Assuming that the energy value of wood was similar to that of aviation fuel (which is clearly nonsense, but is a fair starting point to work from), that would imply that the tree would need to have a volume of 210,000 gallons, which is a little short of 800 cubic metres, or about 28,000 cubic feet. This would amount approximately to a tree 100 foot high, and 9 foot in diameter (this is ignoring the wood contained in the branches, and just looking at the main trunk - the dimensions might be less than this when one takes into account the wood also contained in the branches).
So, the first question is how long it will take a tree to grow to those dimensions.
The second issue it all the wild approximations I was making.
Another factor is where is the tree planted. There has been some question about the advisability of tree planting at all in high latitudes, as the tree might reduce the albedo of the planet in areas that are likely to have snowfall in winter, and this could cost more in terms of the greenhouse effect that any change in CO2 might affect.
-
To a very rough aproximation the tree wood would need to be twice the volume of the fuel tanks of the plane though Another Someone's approximation is better. Don't forget that the roots of a tree can take up as much space as the bit you see.
-
However, the benefit of the tree is that it takes in CO2 from the air, not how much energy you could get out of the tree. A tree takes in much more CO2 than it uses to build the trunk of the the tree. There's also the roots, the leaves and flowers (which get produced every year) and the branches.

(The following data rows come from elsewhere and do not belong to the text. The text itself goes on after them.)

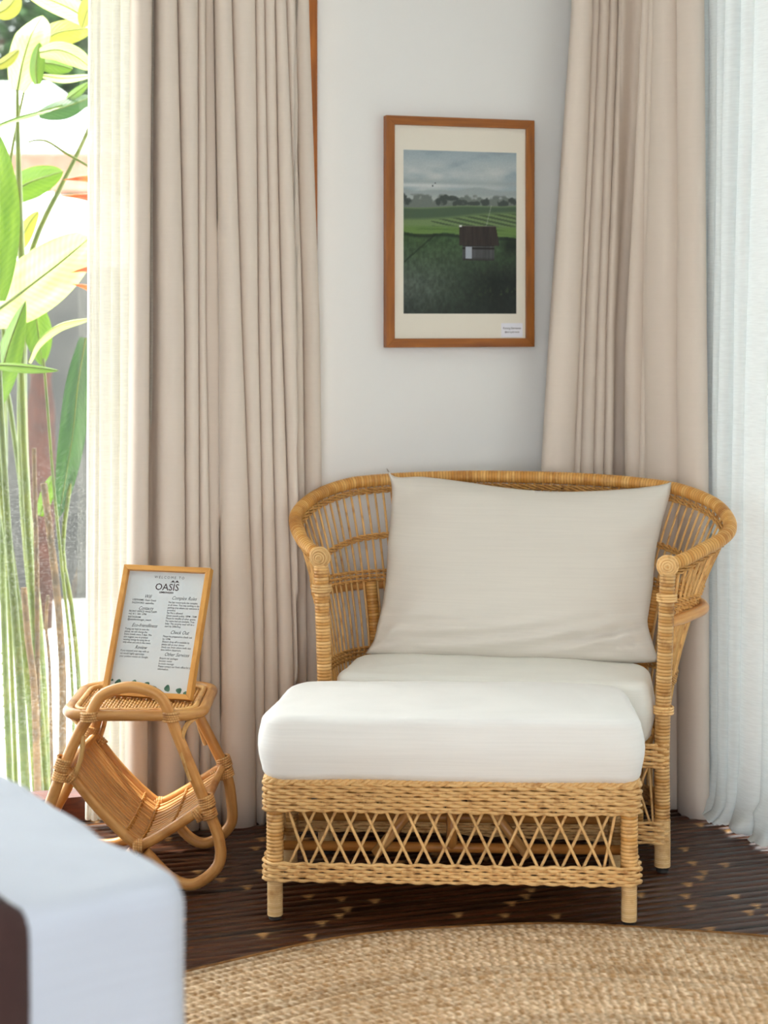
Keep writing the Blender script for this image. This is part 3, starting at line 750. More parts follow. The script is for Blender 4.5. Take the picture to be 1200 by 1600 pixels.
for j in range(GV + 1):
    v = j / GV
    for i in range(GU + 1):
        u = i / GU
        c = (1 - v) * et[i] + v * eb[i] + (1 - u) * el[j] + u * er[j] - ((1 - u) * (1 - v) * et[0] + u * (1 - v) * et[-1] + (1 - u) * v * eb[0] + u * v * eb[-1])
        p = on_plane(c[0], c[1])
        bx = (4 * u * (1 - u)) ; by = (4 * v * (1 - v))
        prof = (max(0, 1 - (2 * u - 1) ** 4) ** 0.6) * (max(0, 1 - abs(2 * v - 1) ** 3.2) ** 0.62)
        th = 0.078 * prof * (1 + 0.25 * (v - 0.5))
        # creases: radiating from the lower corners and along the bottom
        cr1 = math.sin(70 * (v - 0.93 * 1 + 0.22 * u * u) ) * math.exp(-((v - 0.86) / 0.10) ** 2) * 0.0085
        dl = math.hypot(u, (v - 1)); dr = math.hypot(1 - u, (v - 1)); al = math.atan2(1 - v, u); ar = math.atan2(1 - v, 1 - u)
        cr2 = 0.013 * math.sin(al * 13) * math.exp(-dl / 0.16) + 0.014 * math.sin(ar * 12 + 1) * math.exp(-dr / 0.20)
        cr3 = 0.007 * math.sin(v * 34 + u * 6) * (math.exp(-(u / 0.09)) + math.exp(-((1 - u) / 0.09)))
        nz_ = mnoise.noise(Vector((u * 5, v * 4, 2))) * 0.008
        # a deep tuck across the lower right corner, lower left corner folded
        tuck = -0.026 * math.exp(-((v - (0.80 + 0.28 * (1 - u) * 1.1)) / 0.012) ** 2) * max(0, (u - 0.70) / 0.30) ** 0.7
        tuckl = -0.022 * math.exp(-((v - (0.915 + 0.22 * u)) / 0.012) ** 2) * max(0, (0.26 - u) / 0.26) ** 0.7
        env = min(1.0, prof * 1.6)
        Fp[j, i] = p + pn * (th + (cr1 + cr2 + cr3 + nz_ + tuck + tuckl) * env)
        Bp[j, i] = p - pn * (0.055 * prof)
mb = MB(); mb.grid(Fp[::-1]); mb.grid(Bp)
cen = np.concatenate(mb.v).mean(0)
mb.v = [x - cen for x in mb.v]
pil = mb.obj('back_pillow', M['pillow'], label='large natural linen pillow leaning against the armchair back', category='pillow')
pil.location = tuple(cen)
bm = bmesh.new(); bm.from_mesh(pil.data); bmesh.ops.remove_doubles(bm, verts=bm.verts, dist=0.0004); bmesh.ops.recalc_face_normals(bm, faces=bm.faces); bm.to_mesh(pil.data); bm.free()
pil.data.polygons.foreach_set('use_smooth', [True] * len(pil.data.polygons))

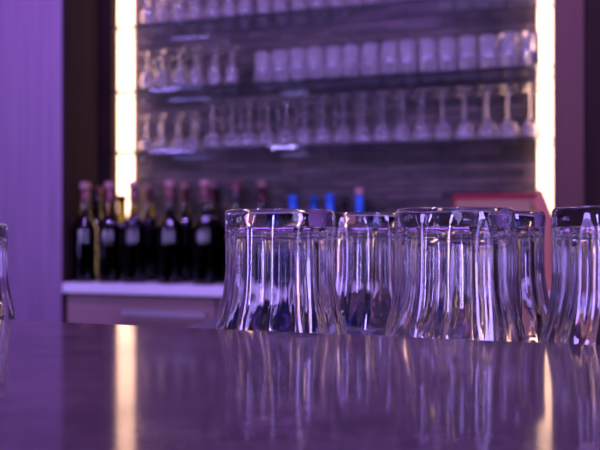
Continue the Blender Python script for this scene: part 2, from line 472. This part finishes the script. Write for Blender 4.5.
# ------------------------------------------------------------------ light
def area(name, loc, rot, sx_, sy_, c, power):
    l = bpy.data.lights.new(name, 'AREA'); l.shape = 'RECTANGLE'; l.size = sx_; l.size_y = sy_
    l.color = c; l.energy = power
    o = bpy.data.objects.new(name, l); col.objects.link(o); o.location = loc; o.rotation_euler = rot
    return o
# coloured ceiling lights of the bar: a long cove over the counter and small downlights in front of the niche
area('ceiling_light', (-.9, .9, CEIL - .02), (0, 0, 0), 2.6, .35, (.42, .12, 1.0), 6)
area('ceiling_light', (-.8, -1.6, CEIL - .02), (0, 0, 0), 3.2, .5, (.42, .12, 1.0), 9)
for x in (-1.45, -1.0, -.55, -.1):
    area('downlight', (x, 1.35, CEIL - .02), (0, 0, 0), .10, .10, (.44, .24, 1.0), 13)
# unseen tall lights, added to put streaks on the glasses and bottles
area('window_light', (RX0 + .04, -1.9, 1.35), (PI / 2, 0, -PI / 2), .8, 2.1, (.42, .27, 1.0), 150)
area('window_light', (-2.95, RY0 + .04, 1.35), (PI / 2, 0, 0), .3, 2.1, (.46, .34, 1.0), 120)
area('window_light', (.3, RY0 + .04, 1.35), (PI / 2, 0, 0), .3, 2.1, (.48, .38, 1.0), 95)
area('window_light', (RX1 - .04, -.6, 1.35), (PI / 2, 0, PI / 2), .5, 2.1, (.42, .30, 1.0), 120)
def window(n, c, along, wid, hgt):  # made-up frame around each added streak light, out of view
    bm = bmesh.new(); f = .05
    for a0, a1, z0_, z1_ in ((-wid / 2 - f, wid / 2 + f, -hgt / 2 - f, -hgt / 2), (-wid / 2 - f, wid / 2 + f, hgt / 2, hgt / 2 + f),
                           (-wid / 2 - f, -wid / 2, -hgt / 2, hgt / 2), (wid / 2, wid / 2 + f, -hgt / 2, hgt / 2)):
        if along == 'x': box(bm, c[0] + a0, c[0] + a1, c[1] - .03, c[1] + .03, c[2] + z0_, c[2] + z1_)
        else: box(bm, c[0] - .03, c[0] + .03, c[1] + a0, c[1] + a1, c[2] + z0_, c[2] + z1_)
    st('window_%d' % n, bm, M['mid_wood'])
window(1, (RX0 + .032, -1.9, 1.35), 'y', .8, 2.1)
window(2, (-2.95, RY0 + .032, 1.35), 'x', .3, 2.1)
window(3, (.3, RY0 + .032, 1.35), 'x', .3, 2.1)
window(4, (RX1 - .032, -.6, 1.35), 'y', .5, 2.1)

w = bpy.data.worlds.new('world'); scene.world = w; w.use_nodes = True
w.node_tree.nodes['Background'].inputs[0].default_value = (.12, .06, .30, 1)
w.node_tree.nodes['Background'].inputs[1].default_value = .05

scene.view_settings.view_transform = 'Standard'; scene.view_settings.look = 'None'
scene.view_settings.gamma = 1.0; scene.view_settings.use_curve_mapping = False
scene.view_settings.exposure = 0.0
cy = scene.cycles
cy.max_bounces = 24; cy.transmission_bounces = 22; cy.glossy_bounces = 12; cy.diffuse_bounces = 4
cy.sample_clamp_indirect = 6.0; cy.blur_glossy = .5
cy.use_denoising = True
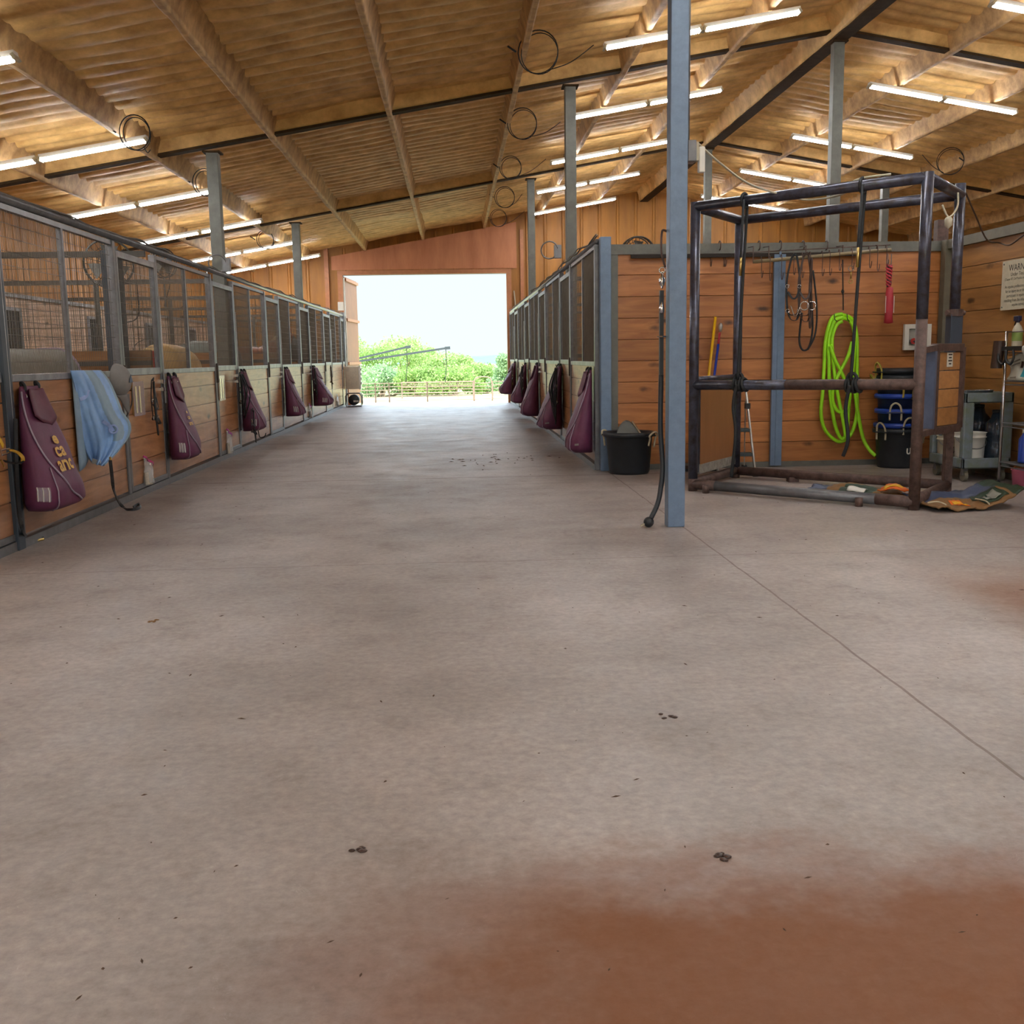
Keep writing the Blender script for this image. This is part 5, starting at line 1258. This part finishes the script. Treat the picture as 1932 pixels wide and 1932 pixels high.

I found a calculator at the American Forests website that estimates how many trees you need to offset various CO2 emissions.
http://www.americanforests.org/resources/ccc/
Toward the bottom, there's a spot for airline travel. According to this calculator, it takes 1.9 trees to offset a 3000 mile trip.
Dick
-
However, the benefit of the tree is that it takes in CO2 from the air, not how much energy you could get out of the tree. A tree takes in much more CO2 than it uses to build the trunk of the the tree. There's also the roots, the leaves and flowers (which get produced every year) and the branches.
I found a calculator at the American Forests website that estimates how many trees you need to offset various CO2 emissions.
http://www.americanforests.org/resources/ccc/
Toward the bottom, there's a spot for airline travel. According to this calculator, it takes 1.9 trees to offset a 3000 mile trip.
Dick
would that be fully grown trees?
-
However, the benefit of the tree is that it takes in CO2 from the air, not how much energy you could get out of the tree.
The point I was making is that the two are approximately the same thing.
Since the energy obtained from aviation fuel is the convertion of hydrocarbons to water and CO2; and the energy obtained from burning a tree is the conversion of carbohydrates to water and CO2; and the carbohydrates themselves are obtained by convertion of water and CO2. Thus there is an approximate equivalence between the energy absorbed in photosynthesis; the CO2 consumed by that process, and the energy released by combustion, and the about of CO2 that would be released by that combustion.
The main approximation that I made was an assumption that the carbon density of wood was similar to the carbon density of aviation fuel, which it clearly is not.